Should I Invest Or Pay Off My Debt Early?

In this article, Should I Invest Or Pay Off My Debt Early?, Lidia Staron informs the best times to either invest or pay off debt early and what pathway may be better suited for you. Lidia Staron has been working as a writer, editor and literary coach for 5 years. She contributes articles about the role of finance in the strategic planning and decision-making process. You can find really professional insights in her writings. We hope the below article benefits you. Thanks Lidia!


Should I Invest Or Pay Off My Debt Early?


Should you invest or pay off your debt early?

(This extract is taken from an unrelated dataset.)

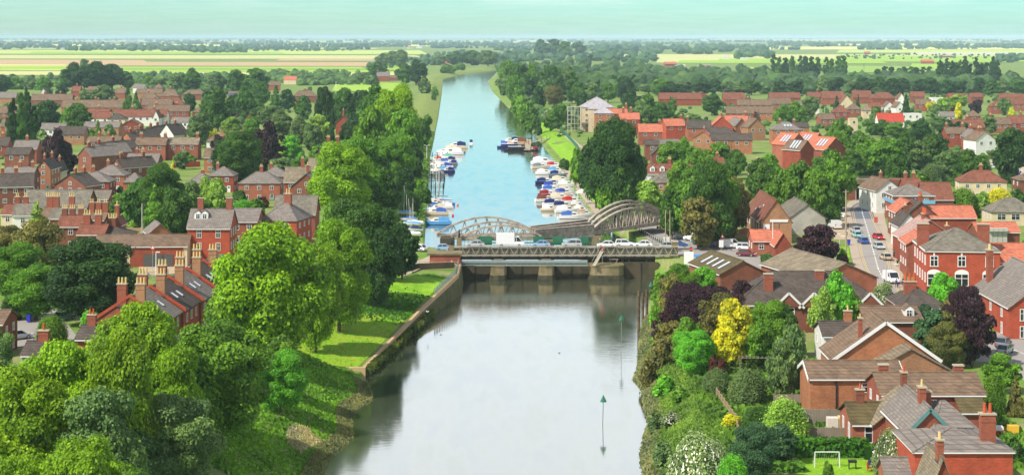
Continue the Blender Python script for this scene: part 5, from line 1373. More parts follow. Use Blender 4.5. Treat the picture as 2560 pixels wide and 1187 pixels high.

It’s a tough question really.

Suppose you have an outstanding balance of $8,000 in your credit card. You actually have the money in your bank account now to pay it off and avoid the interest rate of 10%. But then your friend made an offer to you to invest in a business with a 30% earning rate. Should you pay off your credit card or invest?

Both decisions have great benefits. Paying off your debt reduces your financial stress while investing helps grow your money. You wish you can do both at the same time. But if you have limited fund, deciding between which to prioritize can be challenging.

Thankfully, there are some factors that allow you to decide better.

Which gives you a higher return?

When deciding between investing or paying off debt, there are two things that need to be considered: the interest rate of your debt and the return you expect from your investment. This means that if you can earn more from your investments than the interest on your debt, then you should go for the former.

Verdict: If your investment has a higher return rate compared with the interest you will save from your unpaid debt, it’s a great time to invest.

Do you have high tolerance for debts?

Some people are not just comfortable letting their debt stand. Another factor you should take into account is your attitude towards debt. How comfortable are you having one? If like many people, you don’t mind being in debt for a long time, you can carry on with your investment. If you dislike being in debt, the more likely you should pay it back. Your risk tolerance really matters in making a decision. When determining your risk, there are some things that you should consider. These include your age, income, earning power, tax situation, and time horizon, among others.

Verdict: If you have low tolerance for debts, prioritize paying them off first before investing.

Do you have an emergency fund?

It’s a real challenge when you don’t have emergency fund. Anything could happen when you least expect it – sickness in the family, urgent home repair, calamity, and any other emergency.

Unfortunately, if you don’t have enough money in your savings account, you might find yourself being more indebted, which could cause more stress than ever. Having a buffer gives you leeway to grow your money while not worrying about getting into more debts.

Verdict: If you don’t have an emergency fund, you should start saving and pay off your debt first.

What kinds of debt do you currently have?

The type of debts you have at the moment can help determine whether you should prioritize paying them off first before making investments. The money you borrow to purchase a home or pay for your tuition fees are good debts because they put you in a better financial status. There’s no need to put a pressure on yourself on paying them off as long as you are able to pay for the monthly installments. However, if you have short-term loans such as a cash advance, or your credit card dues, you should allocate funds for them to maintain a good credit rating and avoid penalties.

Verdict:  If you’re saddled with a lot of high-interest credit-card debts, it is much better to pay them off first.

What’s your financial situation?

Your financial situation does have a bearing on your decision too.

If you have multiple loans that could put your credit score at risk, it might be a smarter move to pay them off first. However, if you have enough cash cushion to grow your funds or a 4-figure portfolio, you may want to invest. Sometimes though, it’s best to do a combination of both by paying off debts with the highest interest while investing at least as much to take advantage of any matching contributions offered by your employer. And as your debt decreases, you can invest some more.

Verdict: If you’re in a good financial state, it would be less risky to invest and put your debt on hold for a while.

Final Thoughts

Paying off your debt and investing are both important financial decisions. However, determining which you should do first greatly depends on your financial circumstances. There are several factors that you must consider, such as which one gives you greater returns and puts you at a lesser financial risk. It is also important to check whether you have enough cushion to cover your current and future financial needs once you choose to invest first. By taking time to think over your financial situation, you can end up making the decision that benefits you most.